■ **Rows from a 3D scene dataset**

* Start *

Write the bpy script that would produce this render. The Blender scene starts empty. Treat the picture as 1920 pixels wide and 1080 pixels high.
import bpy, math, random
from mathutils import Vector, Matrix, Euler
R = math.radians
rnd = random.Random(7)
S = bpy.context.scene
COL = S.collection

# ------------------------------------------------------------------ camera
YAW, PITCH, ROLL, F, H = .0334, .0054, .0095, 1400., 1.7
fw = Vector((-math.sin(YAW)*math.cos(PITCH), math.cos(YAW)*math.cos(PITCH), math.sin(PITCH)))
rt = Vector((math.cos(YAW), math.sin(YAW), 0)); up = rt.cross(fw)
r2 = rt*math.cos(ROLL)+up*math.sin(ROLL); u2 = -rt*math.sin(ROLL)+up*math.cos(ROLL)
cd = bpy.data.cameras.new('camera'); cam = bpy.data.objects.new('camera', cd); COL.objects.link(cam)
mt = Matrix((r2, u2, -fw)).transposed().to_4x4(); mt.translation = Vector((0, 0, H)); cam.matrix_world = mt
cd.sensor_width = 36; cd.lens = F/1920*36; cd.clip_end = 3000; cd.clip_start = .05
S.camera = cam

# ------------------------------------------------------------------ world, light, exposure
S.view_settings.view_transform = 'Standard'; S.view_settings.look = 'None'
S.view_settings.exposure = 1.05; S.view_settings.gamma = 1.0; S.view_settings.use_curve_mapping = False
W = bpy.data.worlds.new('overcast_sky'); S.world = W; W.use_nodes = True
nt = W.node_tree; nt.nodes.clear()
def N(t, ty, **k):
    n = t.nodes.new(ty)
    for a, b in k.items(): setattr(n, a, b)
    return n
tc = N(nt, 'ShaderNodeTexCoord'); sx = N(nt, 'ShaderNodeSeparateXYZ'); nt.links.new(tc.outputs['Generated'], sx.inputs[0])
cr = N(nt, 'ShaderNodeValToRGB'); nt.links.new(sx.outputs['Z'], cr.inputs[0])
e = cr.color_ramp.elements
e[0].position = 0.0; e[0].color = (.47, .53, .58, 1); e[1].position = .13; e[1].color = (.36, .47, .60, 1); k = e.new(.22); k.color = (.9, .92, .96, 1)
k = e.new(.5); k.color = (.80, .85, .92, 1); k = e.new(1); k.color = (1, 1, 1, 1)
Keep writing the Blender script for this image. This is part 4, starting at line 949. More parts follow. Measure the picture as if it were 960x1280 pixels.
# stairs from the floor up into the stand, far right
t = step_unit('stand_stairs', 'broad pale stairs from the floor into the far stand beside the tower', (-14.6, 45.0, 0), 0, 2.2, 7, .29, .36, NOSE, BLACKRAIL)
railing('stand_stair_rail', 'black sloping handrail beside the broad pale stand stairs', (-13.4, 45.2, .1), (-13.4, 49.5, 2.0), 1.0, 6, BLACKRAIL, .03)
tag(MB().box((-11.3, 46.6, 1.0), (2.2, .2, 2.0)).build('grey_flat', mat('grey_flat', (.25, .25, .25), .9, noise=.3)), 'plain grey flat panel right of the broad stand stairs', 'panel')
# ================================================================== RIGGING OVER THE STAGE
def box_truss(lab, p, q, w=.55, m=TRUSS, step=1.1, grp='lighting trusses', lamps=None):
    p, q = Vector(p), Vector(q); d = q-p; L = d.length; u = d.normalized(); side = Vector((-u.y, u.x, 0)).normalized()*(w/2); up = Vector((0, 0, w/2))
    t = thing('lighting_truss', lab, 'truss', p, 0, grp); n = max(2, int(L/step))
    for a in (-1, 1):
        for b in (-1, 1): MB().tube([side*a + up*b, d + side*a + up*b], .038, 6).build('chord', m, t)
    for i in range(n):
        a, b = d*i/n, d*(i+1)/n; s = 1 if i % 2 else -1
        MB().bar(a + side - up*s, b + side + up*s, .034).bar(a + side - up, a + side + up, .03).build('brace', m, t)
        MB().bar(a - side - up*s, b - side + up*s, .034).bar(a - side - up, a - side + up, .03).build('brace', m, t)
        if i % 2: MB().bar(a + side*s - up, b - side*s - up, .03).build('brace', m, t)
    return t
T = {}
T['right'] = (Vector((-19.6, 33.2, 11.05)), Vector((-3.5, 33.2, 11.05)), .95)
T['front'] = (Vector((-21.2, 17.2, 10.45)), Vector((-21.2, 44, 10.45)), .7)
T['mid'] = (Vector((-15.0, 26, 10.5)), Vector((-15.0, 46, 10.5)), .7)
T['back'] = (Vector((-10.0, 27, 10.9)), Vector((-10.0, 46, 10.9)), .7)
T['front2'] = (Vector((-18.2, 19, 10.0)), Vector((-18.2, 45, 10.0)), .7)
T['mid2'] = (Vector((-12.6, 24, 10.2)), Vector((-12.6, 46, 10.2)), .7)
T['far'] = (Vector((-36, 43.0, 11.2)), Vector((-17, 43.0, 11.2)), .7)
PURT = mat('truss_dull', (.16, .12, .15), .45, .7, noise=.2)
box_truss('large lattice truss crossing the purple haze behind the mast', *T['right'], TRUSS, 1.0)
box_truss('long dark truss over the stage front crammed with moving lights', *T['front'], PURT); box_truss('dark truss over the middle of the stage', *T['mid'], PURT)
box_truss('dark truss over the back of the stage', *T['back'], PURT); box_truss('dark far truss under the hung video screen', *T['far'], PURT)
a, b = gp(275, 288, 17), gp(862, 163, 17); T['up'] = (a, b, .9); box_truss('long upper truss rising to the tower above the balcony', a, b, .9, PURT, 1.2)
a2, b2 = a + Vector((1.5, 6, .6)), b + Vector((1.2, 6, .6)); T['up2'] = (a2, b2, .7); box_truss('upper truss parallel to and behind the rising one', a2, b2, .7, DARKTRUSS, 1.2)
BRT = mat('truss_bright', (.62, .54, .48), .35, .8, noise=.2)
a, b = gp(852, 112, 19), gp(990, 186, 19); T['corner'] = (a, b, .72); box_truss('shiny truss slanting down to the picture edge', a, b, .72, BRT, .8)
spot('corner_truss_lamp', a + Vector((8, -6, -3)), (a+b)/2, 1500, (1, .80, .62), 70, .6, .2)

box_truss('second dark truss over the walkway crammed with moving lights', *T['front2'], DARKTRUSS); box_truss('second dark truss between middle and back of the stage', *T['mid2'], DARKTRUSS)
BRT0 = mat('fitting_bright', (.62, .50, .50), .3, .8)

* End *

Return only the lines spanning from the first line of the material through the line with "S.camera = cam", copied exactly, both ends kept.

■ **Exercise result**
Write the bpy script that would produce this render. The Blender scene starts empty. Treat the picture as 1920 pixels wide and 1080 pixels high.
import bpy, math, random
from mathutils import Vector, Matrix, Euler
R = math.radians
rnd = random.Random(7)
S = bpy.context.scene
COL = S.collection

# ------------------------------------------------------------------ camera
YAW, PITCH, ROLL, F, H = .0334, .0054, .0095, 1400., 1.7
fw = Vector((-math.sin(YAW)*math.cos(PITCH), math.cos(YAW)*math.cos(PITCH), math.sin(PITCH)))
rt = Vector((math.cos(YAW), math.sin(YAW), 0)); up = rt.cross(fw)
r2 = rt*math.cos(ROLL)+up*math.sin(ROLL); u2 = -rt*math.sin(ROLL)+up*math.cos(ROLL)
cd = bpy.data.cameras.new('camera'); cam = bpy.data.objects.new('camera', cd); COL.objects.link(cam)
mt = Matrix((r2, u2, -fw)).transposed().to_4x4(); mt.translation = Vector((0, 0, H)); cam.matrix_world = mt
cd.sensor_width = 36; cd.lens = F/1920*36; cd.clip_end = 3000; cd.clip_start = .05
S.camera = cam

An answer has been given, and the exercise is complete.